▸ Challenge
How many of the lines contain the string "that"? Give the number, with no other words.

Stored entries
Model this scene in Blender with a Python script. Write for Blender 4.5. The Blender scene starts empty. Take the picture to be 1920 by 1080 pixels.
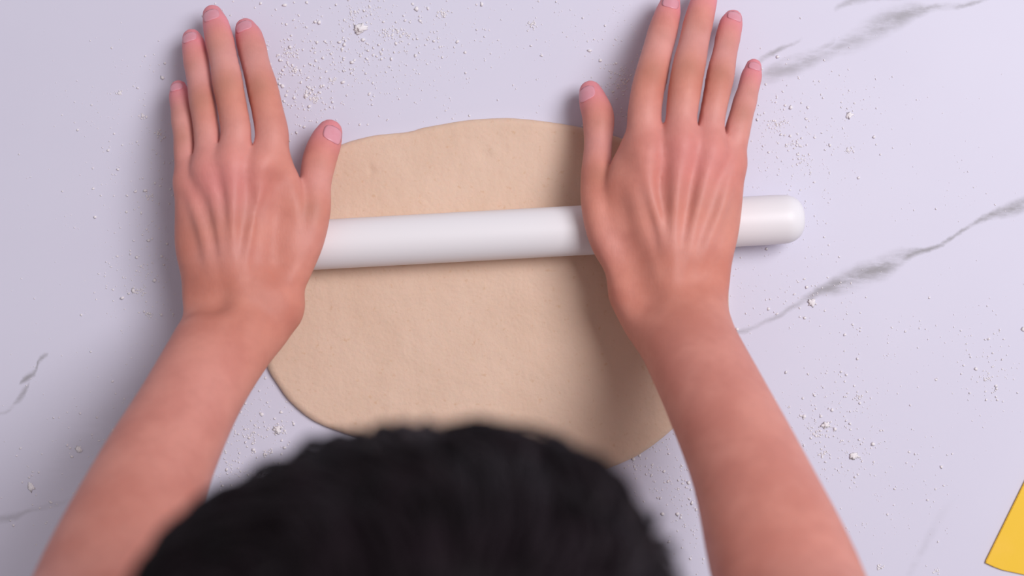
import bpy, bmesh, math, random
import numpy as np
from mathutils import Vector, Matrix, noise

# ------------------------------------------------------------------ camera, light, exposure
S = bpy.context.scene
COL = S.collection
H = 1.0            # camera height above the worktop
F = 3050.0         # focal length in pixels of a 1920 px wide frame

cam_d = bpy.data.cameras.new('camera')
cam_d.sensor_width = 36.0
cam_d.lens = F * 36.0 / 1920.0
cam_d.dof.use_dof = True
cam_d.dof.focus_distance = 0.985
cam_d.dof.aperture_fstop = 3.4
cam_d.clip_start = 0.01
cam = bpy.data.objects.new('camera', cam_d)
cam.location = (0, 0, H)
COL.objects.link(cam)
S.camera = cam

world = bpy.data.worlds.new('world')
S.world = world
world.use_nodes = True
bg = world.node_tree.nodes['Background']
bg.inputs[0].default_value = (1.0, 0.915, 0.96, 1)
bg.inputs[1].default_value = 0.31


def area(name, loc, target, size, power, color):
    d = bpy.data.lights.new(name, 'AREA')
    d.shape = 'RECTANGLE'
    d.size, d.size_y = size
    d.energy = power
    d.color = color
    o = bpy.data.objects.new(name, d)
    o.location = loc
    o.rotation_euler = (Vector(target) - Vector(loc)).to_track_quat('-Z', 'Y').to_euler()
    COL.objects.link(o)
    return o


area('window_light', (1.12, 0.54, 2.20), (0.0, 0.0, 0.0), (1.2, 1.2), 52.0, (0.985, 0.96, 1.0))

S.view_settings.view_transform = 'Standard'
S.view_settings.look = 'None'
S.view_settings.gamma = 1.0
S.view_settings.use_curve_mapping = False
S.view_settings.exposure = 0.0


# ------------------------------------------------------------------ helpers
def at(px, py, z=0.0):
    """world point at height z that stands where the photograph shows (px, py)"""
    k = (H - z) / F
    return ((px - 960.0) * k, -(py - 540.0) * k, z)


def put(name, me, mat=None, parent=None):
    o = bpy.data.objects.new(name, me)
    COL.objects.link(o)
    if mat:
        me.materials.append(mat)
    if parent:
        o.parent = parent
    return o


def tag(o, label=None, cat=None, group=None, kind=None):
    if label: o['label'] = label
    if cat: o['category'] = cat
    if group: o['group'] = group
    if kind: o['kind'] = kind
    return o


def mesh_np(name, V, Q, smooth=True):
    me = bpy.data.meshes.new(name)
    n = Q.shape[1]
    me.vertices.add(len(V))
    me.vertices.foreach_set('co', np.ascontiguousarray(V, dtype=np.float32).ravel())
    me.loops.add(Q.size)
    me.loops.foreach_set('vertex_index', np.ascontiguousarray(Q, dtype=np.int32).ravel())
    me.polygons.add(len(Q))
    me.polygons.foreach_set('loop_start', np.arange(0, Q.size, n, dtype=np.int32))
    me.polygons.foreach_set('use_smooth', np.full(len(Q), smooth, dtype=bool))
    me.update(calc_edges=True)
    me.validate()
    return me


def box_bm(bm, lo, hi, bevel=0.0):
    r = bmesh.ops.create_cube(bm, size=1.0)
    vs = r['verts']
    for v in vs:
        v.co = Vector([lo[i] + (v.co[i] + 0.5) * (hi[i] - lo[i]) for i in range(3)])
    if bevel > 0:
        es = list({e for v in vs for e in v.link_edges})
        bmesh.ops.bevel(bm, geom=es, offset=bevel, segments=3, affect='EDGES', profile=0.5)


def bm_obj(name, bm, mat=None, parent=None, smooth=False):
    me = bpy.data.meshes.new(name)
    bmesh.ops.recalc_face_normals(bm, faces=bm.faces)
    bm.to_mesh(me)
    bm.free()
    if smooth:
        for p in me.polygons: p.use_smooth = True
    return put(name, me, mat, parent)


class Mat:
    def __init__(s, name, rough=0.5):
        s.m = bpy.data.materials.new(name)
        s.m.use_nodes = True
        s.t = s.m.node_tree
        s.b = s.t.nodes['Principled BSDF']
        s.b.inputs['Roughness'].default_value = rough

    def n(s, typ, **kw):
        nd = s.t.nodes.new(typ)
        for k, v in kw.items():
            if k in ('operation', 'data_type', 'blend_type', 'attribute_name', 'noise_dimensions', 'feature', 'use_clamp'):
                setattr(nd, k, v)
            else:
                nd.inputs[k].default_value = v
        return nd

    def l(s, a, b):
        s.t.links.new(a, b)

    def math(s, op, a, b=None, clamp=False):
        nd = s.t.nodes.new('ShaderNodeMath')
        nd.operation = op
        nd.use_clamp = clamp
        for i, v in enumerate((a, b)):
            if v is None: continue
            if isinstance(v, (int, float)): nd.inputs[i].default_value = v
            else: s.l(v, nd.inputs[i])
        return nd.outputs[0]

    def mix(s, fac, a, b, blend='MIX'):
        nd = s.t.nodes.new('ShaderNodeMix')
        nd.data_type = 'RGBA'
        nd.blend_type = blend
        for i, v in ((0, fac), (6, a), (7, b)):
            if isinstance(v, (int, float)): nd.inputs[i].default_value = v
            elif isinstance(v, tuple): nd.inputs[i].default_value = (*v, 1)
            else: s.l(v, nd.inputs[i])
        return nd.outputs[2]

    def coords(s):
        return s.t.nodes.new('ShaderNodeTexCoord').outputs['Object']

    def noise(s, scale, detail=3.0, vec=None, rough=0.5):
        nd = s.n('ShaderNodeTexNoise', Scale=scale, Detail=detail, Roughness=rough)
        s.l(vec if vec is not None else s.coords(), nd.inputs['Vector'])
        return nd.outputs['Fac']

    def ramp(s, fac, stops):
        nd = s.t.nodes.new('ShaderNodeMapRange')
        nd.interpolation_type = 'SMOOTHSTEP'
        s.l(fac, nd.inputs['Value'])
        for i, v in enumerate(stops): nd.inputs[1 + i].default_value = v
        return nd.outputs[0]

    def bump(s, height, strength, dist):
        nd = s.n('ShaderNodeBump', Strength=strength, Distance=dist)
        s.l(height, nd.inputs['Height'])
        s.l(nd.outputs[0], s.b.inputs['Normal'])

    def color(s, c):
        if isinstance(c, tuple): s.b.inputs['Base Color'].default_value = (*c, 1)
        else: s.l(c, s.b.inputs['Base Color'])


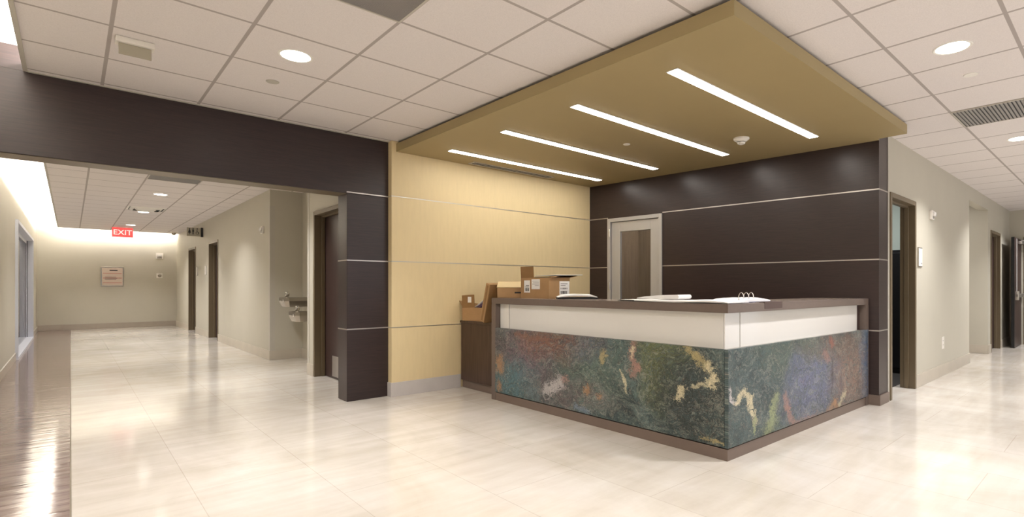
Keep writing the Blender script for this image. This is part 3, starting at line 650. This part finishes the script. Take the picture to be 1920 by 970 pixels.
# wavy stack of paper helper
def wavy(name, label, cx, cy, rz, lx, ly, z0, th, curl, m, cat='papers', amp=.004, skew=0):
    bm = nb(); n, k = 22, 8; R = Matrix.Translation((cx, cy, 0)) @ Matrix.Rotation(rz, 4, 'Z'); top = []; bot = []
    for i in range(n+1):
        ta, ba = [], []
        for j in range(k+1):
            u, v = i/n, j/k; x = (u-.5)*lx; y = (v-.5)*ly
            h = curl(u, v); edge = (.35+.65*min(1, 6*min(u, 1-u)))*(.6+.4*min(1, 5*min(v, 1-v)))
            wv = amp*(math.sin(u*9+v*3)+math.sin(v*11-u*4))*.5
            ta.append(bm.verts.new(R @ Vector((x, y, z0+h+th*edge+abs(wv))))); ba.append(bm.verts.new(R @ Vector((x, y, z0+h))))
        top.append(ta); bot.append(ba)
    for i in range(n):
        for j in range(k):
            bm.faces.new((top[i][j], top[i+1][j], top[i+1][j+1], top[i][j+1])); bm.faces.new((bot[i][j], bot[i][j+1], bot[i+1][j+1], bot[i+1][j]))
    for i in range(n):
        bm.faces.new((bot[i][0], bot[i+1][0], top[i+1][0], top[i][0])); bm.faces.new((top[i][k], top[i+1][k], bot[i+1][k], bot[i][k]))
    for j in range(k):
        bm.faces.new((top[0][j], top[0][j+1], bot[0][j+1], bot[0][j])); bm.faces.new((bot[n][j], bot[n][j+1], top[n][j+1], top[n][j]))
    o = obj(name, bm, m, None, True)
    return tag(o, label, cat) if label else o
ZT = DT+.0015
# paper pad in black tray
t = thing('document_tray', 'black shallow tray heaped with white paper right of the labelled box', 'tray', (3.50, 3.62, ZT), None, True, math.radians(-38))
b = nb(); bbox(b, -.19, .19, -.12, .12, 0, .016, .006, 2); obj('tray', b, M['blackplastic'], t)
o = wavy('paper_heap', None, 0, 0, 0, .37, .23, .014, .020, lambda u, v: .012*math.sin(math.pi*u)**.7, M['paper']); o.parent = t
# open documents along the front edge
wavy('spread_papers', 'wide open white papers spread along the desk counter front near the corner', 3.345, 2.255, math.radians(91), .80, .30, ZT, .014, lambda u, v: .004+.003*math.sin(u*8), M['paper'])
t = thing('folded_magazine', 'folded white magazine curling up on top of the spread papers', 'magazine', (3.38, 2.50, ZT+.020), None, True, math.radians(-84))
b = nb(); prof = [(-.20, .001)]+[(.16+.017*math.cos(math.pi*(-.5+i/12)), .018+.017*math.sin(math.pi*(-.5+i/12))) for i in range(13)]+[(.02, .031), (-.12, .020), (-.19, .010)]
F = [b.verts.new((x, -.10, z)) for x, z in prof]; G = [b.verts.new((x, .10, z)) for x, z in prof]
b.faces.new(F); b.faces.new(G[::-1])
for i in range(len(prof)): b.faces.new((F[i], F[(i+1) % len(prof)], G[(i+1) % len(prof)], G[i]))
o = obj('pages', b, M['paper'], t, True)
wavy('clipboard_papers', 'black backed sheets at the left end of the spread papers', 3.34, 2.80, math.radians(70), .20, .16, ZT, .006, lambda u, v: .001, M['blackplastic'])
wavy('loose_sheets', 'loose white sheets on top of the black backed clipboard', 3.345, 2.78, math.radians(72), .19, .15, ZT+.0085, .003, lambda u, v: .001, M['paper'], amp=.002)
# ring binder
t = thing('ring_binder', 'open three-ring binder full of white sheets at the desk corner', 'binder', (3.80, 2.046, ZT), None, True, math.radians(-1.4))
b = nb(); bbox(b, -.30, .14, -.15, .15, 0, .004, .001, 1); obj('cover', b, M['bluebind'], t)
o = wavy('pages', None, 0, 0, 0, .40, .27, .005, .026, lambda u, v: 0, M['paper']); o.parent = t; o.location = (-.07, 0, 0)
for xx in (-.235, -.165, -.095):
    b = nb(); tube(b, [(xx+.036*math.cos(a), -.10, .037+.036*math.sin(a)) for a in [2*math.pi*i/20 for i in range(20)]], .0034, 8, True); obj('ring', b, M['chrome'], t, True)
b = nb(); bbox(b, -.125, .145, -.225, -.222, -.046, .004, .0008, 1); bbox(b, -.125, .145, -.222, -.15, .001, .004, .0008, 1); obj('edge_panel', b, mat('dark_brown_panel', (82, 64, 58), .45, var=0), t)  # thin dark brown panel laid over the counter's front edge

# ------------------------------------------------------------ drinking fountains in the alcove
def fountain(cy, zt, label):
    t = thing('drinking_fountain', label, 'drinking fountain', (AX, cy, zt), 'drinking fountains in the alcove')
    x0 = 2.33
    b = nb()
    n = 24; prof = [(x0+.05, -.20), (AX-.001, -.20), (AX-.001, .20), (x0+.05, .20), (x0, .14), (x0, -.14)]
    P = [(x, cy+y) for x, y in prof]
    P2 = [(x0+.15+(x-x0-.15)*.8 if x < AX-.01 else x, cy+y*.8) for x, y in prof]
    def ring(pts, z): return [b.verts.new((x, y, z)) for x, y in pts]
    r0, r1, r2 = ring(P2, zt-.14), ring(P, zt-.05), ring(P, zt)
    for A, B in ((r0, r1), (r1, r2)):
        for i in range(6): b.faces.new((A[i], A[(i+1) % 6], B[(i+1) % 6], B[i]))
    b.faces.new(r0[::-1])
    inn = [(x0+.2+(x-x0-.2)*.86, cy+(y-cy)*.86) for x, y in P]; r3 = ring(inn, zt); r4 = ring([(x0+.22+(x-x0-.2)*.5, cy+(y-cy)*.5) for x, y in P], zt-.035)
    for A, B in ((r2, r3), (r3, r4)):
        for i in range(6): b.faces.new((A[i], A[(i+1) % 6], B[(i+1) % 6], B[i]))
    b.faces.new(r4)
    obj('basin', b, M['steel'], t)
    b = nb(); lathe(b, [(0, 0), (.022, 0), (.018, .02), (.030, .04), (.036, .07), (.028, .095), (0, .105)], 20, Matrix.Translation((x0+.09, cy+.05, zt-.012))); obj('bubbler', b, M['chrome'], t, True)
    b = nb(); lathe(b, [(0, -.006), (.02, -.006), (.022, 0), (.018, .012), (0, .014)], 20, Matrix.Translation((x0-.002, cy-.10, zt-.045)) @ Matrix.Rotation(math.radians(-90), 4, 'Y')); obj('push_button', b, M['chrome'], t, True)
    b = nb(); bbox(b, AX-.02, AX-.001, cy-.22, cy+.22, zt-.30, zt+.10, .004, 1); obj('back_panel', b, M['steel'], t)
fountain(8.86, 1.0, 'upper stainless drinking fountain, the higher and farther of the pair')
fountain(8.36, .80, 'lower stainless drinking fountain, the nearer of the pair')

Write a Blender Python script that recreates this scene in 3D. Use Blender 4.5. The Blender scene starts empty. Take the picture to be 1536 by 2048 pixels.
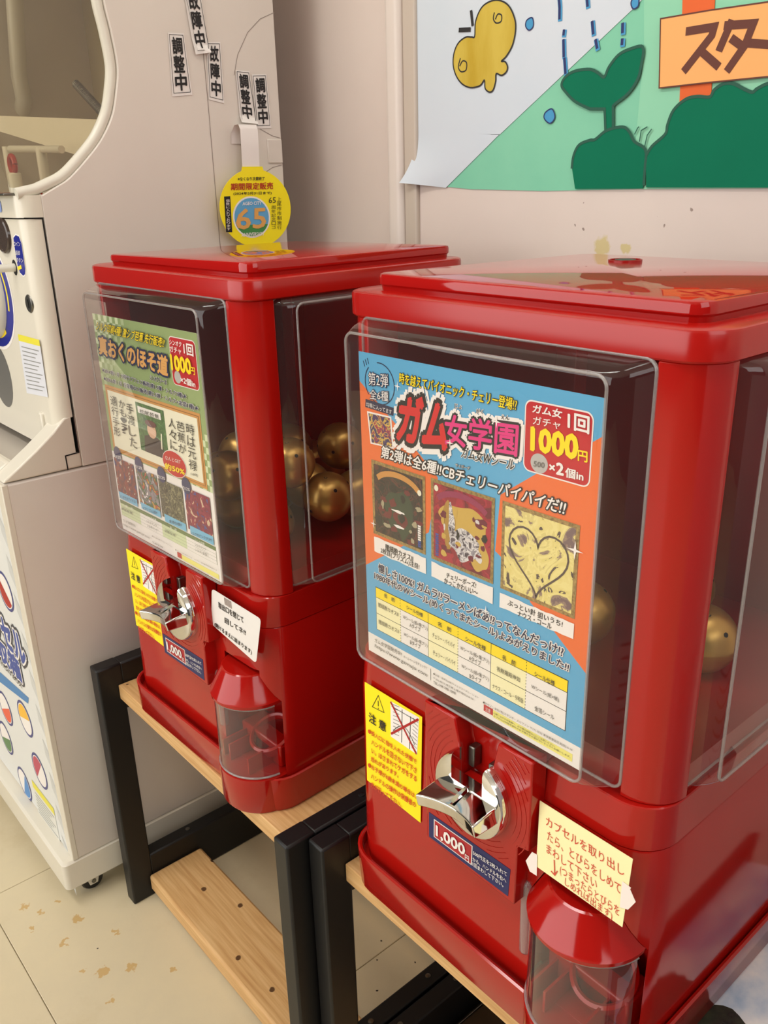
import bpy, bmesh, math, random
from mathutils import Matrix, Vector
random.seed(7)
S = bpy.context.scene
COL = bpy.context.collection
# ------------------------------------------------------------------ camera
F_PX, YAW, PITCH, ROLL = 1719.19, 0.866141, -0.364132, -0.026148
CAM = Vector((0.478167, -0.385373, 0.605293))
_f = Vector((-math.sin(YAW)*math.cos(PITCH), math.cos(YAW)*math.cos(PITCH), math.sin(PITCH)))
_r = Vector((math.cos(YAW), math.sin(YAW), 0)); _u = _r.cross(_f)
_r2 = math.cos(ROLL)*_r + math.sin(ROLL)*_u; _u2 = -math.sin(ROLL)*_r + math.cos(ROLL)*_u
cd = bpy.data.cameras.new('camera'); cam = bpy.data.objects.new('camera', cd); COL.objects.link(cam)
cam.matrix_world = Matrix(((_r2.x,_u2.x,-_f.x,CAM.x),(_r2.y,_u2.y,-_f.y,CAM.y),(_r2.z,_u2.z,-_f.z,CAM.z),(0,0,0,1)))
cd.sensor_width = 36; cd.lens = F_PX/2048*36; cd.clip_start = .02; S.camera = cam
# ------------------------------------------------------------------ world, lights, exposure
W = bpy.data.worlds.new('world'); S.world = W; W.use_nodes = True
W.node_tree.nodes['Background'].inputs[0].default_value = (1.0, .965, .92, 1)
W.node_tree.nodes['Background'].inputs[1].default_value = .06
def area(name, loc, aim, sx, sy, power, col):
    l = bpy.data.lights.new(name, 'AREA'); l.shape = 'RECTANGLE'; l.size = sx; l.size_y = sy; l.energy = power; l.color = col
    o = bpy.data.objects.new(name, l); COL.objects.link(o); o.location = loc
    o.rotation_euler = (Vector(aim)-Vector(loc)).to_track_quat('-Z','Y').to_euler(); return o
area('window_daylight', (-1.1, -3.3, 1.25), (-.3, .1, .3), 4.4, 2.2, 82, (1, .985, .96))
area('side_daylight', (2.7, -.6, 1.7), (-.4, .1, .6), 1.8, 1.4, 19, (1, .985, .965))
area('ceiling_light_glow', (-.2, -.9, 2.03), (-.2, -.8, 0), 1.3, .3, 9, (1, .96, .9))
S.view_settings.view_transform = 'Standard'; S.view_settings.look = 'None'; S.view_settings.gamma = 1; S.view_settings.use_curve_mapping = False
S.view_settings.exposure = 0.22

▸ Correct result
2